◆ **GOAL OF THE EXERCISE**:
Look through the material and copy each line holding "Blender".

====== AVAILABLE RECORDS ======

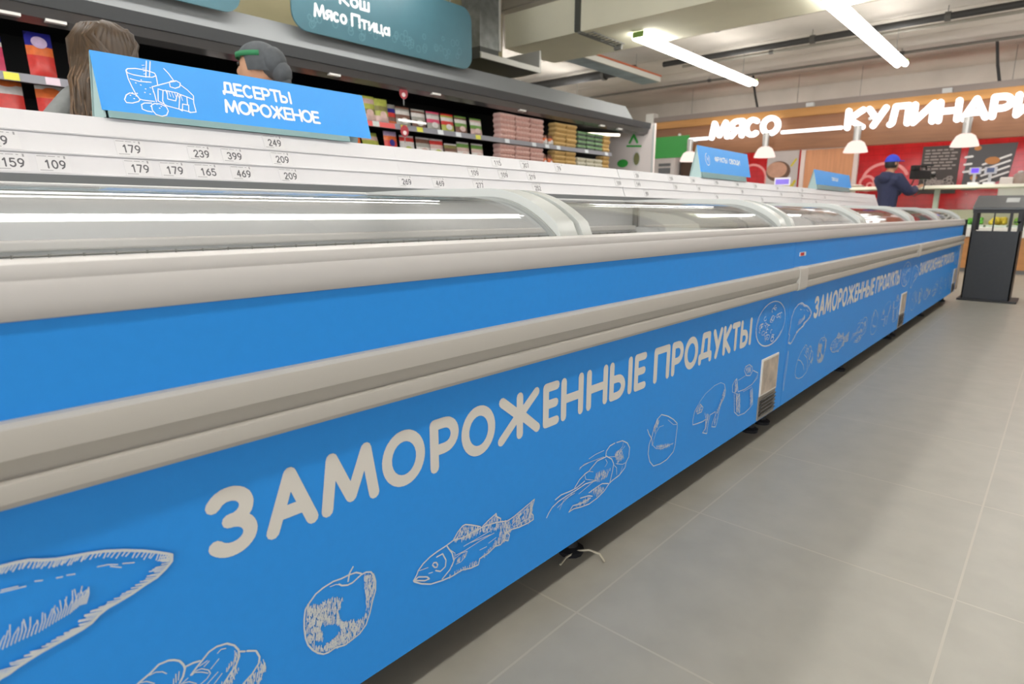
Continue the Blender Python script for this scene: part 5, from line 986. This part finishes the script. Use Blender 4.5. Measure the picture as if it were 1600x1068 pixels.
# cameraman by the deli counter
ARM = {'r': ((-.21,-.16,1.17), (-.10,-.40,1.24), (.25,-.9,.3), (1,.2,0)), 'l': ((.22,-.15,1.16), (.10,-.38,1.20), (-.25,-.9,.3), (1,-.2,0))}
w, hc, k = person((10.5, 2.02, 0), math.radians(55), 1.665, 'person in a blue cap and navy hooded top filming by the deli counter', ARM, '#b98a6c', '#2e3350', '#23262e', '#1d1d1f', (0, -.01), None, .022)
mbc = mat('cap_blue', '#3548c8', .7)
mb = MB(); cap_mesh(mb, hc+Vector((0,0,.01)), .088, .108, .115, 1.5, 1.4); mb.prism([(-.06,-.07),(.06,-.07),(.055,-.15),(.03,-.18),(-.03,-.18),(-.055,-.15)], 0, .008, 'z'); n0 = 12
mb.v[-n0:] = [(v[0]+hc.x, v[1]+hc.y, v[2]+hc.z+.03) for v in mb.v[-n0:]]
mb.build('cap', mbc, w, smooth=60)
mb = MB(); cap_mesh(mb, hc+Vector((0,.006,-.008)), .080, .098, .108, 2.15, 1.2); mb.build('hair', mat('hair_black', '#1c1a1a', .6), w, smooth=80)
mb = MB(); mb.ball((0,.085*k,1.385*k), (.12,.07,.085), 16); mb.tube([(-.10,.03,1.45*k*.985),(-.05,.085,1.47*k*.985),(.05,.085,1.47*k*.985),(.10,.03,1.45*k*.985)], .03, 8); fuse(mb, 'hood', MC['cloth_2e3350'], w, .014)
vc = thing('video_camera', (10.86, 1.72, 1.345), 'black video camera held up by the person in the blue cap', 'video camera', None, math.radians(55))
mvc = mat('camera_black', '#101113', .45)
MB().box(-.055, .055, -.16, .12, .0, .13).build('camera_body', mvc, vc, bevel=.012)
MB().tube([(0,-.16,.07),(0,-.21,.07),(0,-.24,.07)], [.045,.045,.055], 14).build('lens', mvc, vc, smooth=40)
MB().tube([(0,.10,.125),(0,.09,.18),(0,-.10,.19),(0,-.12,.125)], .014, 8).build('handle', mvc, vc, smooth=60)
MB().box(-.075, .01, .07, .16, .12, .19).build('viewfinder', mvc, vc, bevel=.01)
MB().tube([(.03,-.05,.205),(.03,-.26,.205)], .014, 8).build('microphone', mat('mic_grey', '#2c2e30', .9), vc, smooth=60)
MB().tube([(.03,.05,.0),(.09,.04,-.12),(.06,-.02,-.25),(-.02,-.08,-.17),(-.03,-.1,.0)], .008, 6).build('strap', mvc, vc, smooth=60)
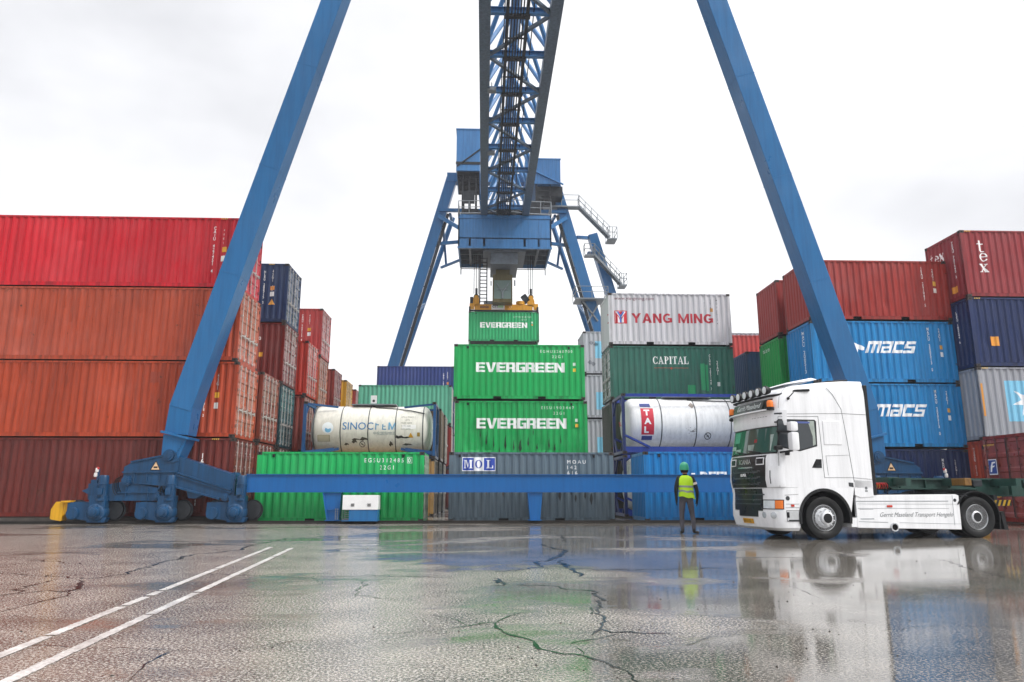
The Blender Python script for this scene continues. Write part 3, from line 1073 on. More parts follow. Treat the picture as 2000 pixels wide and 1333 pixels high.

======

◆ **RESULT FOR THIS EXERCISE**:
Continue the Blender Python script for this scene: part 5, from line 986. This part finishes the script. Use Blender 4.5. Measure the picture as if it were 1600x1068 pixels.
The Blender Python script for this scene continues. Write part 3, from line 1073 on. More parts follow. Treat the picture as 2000 pixels wide and 1333 pixels high.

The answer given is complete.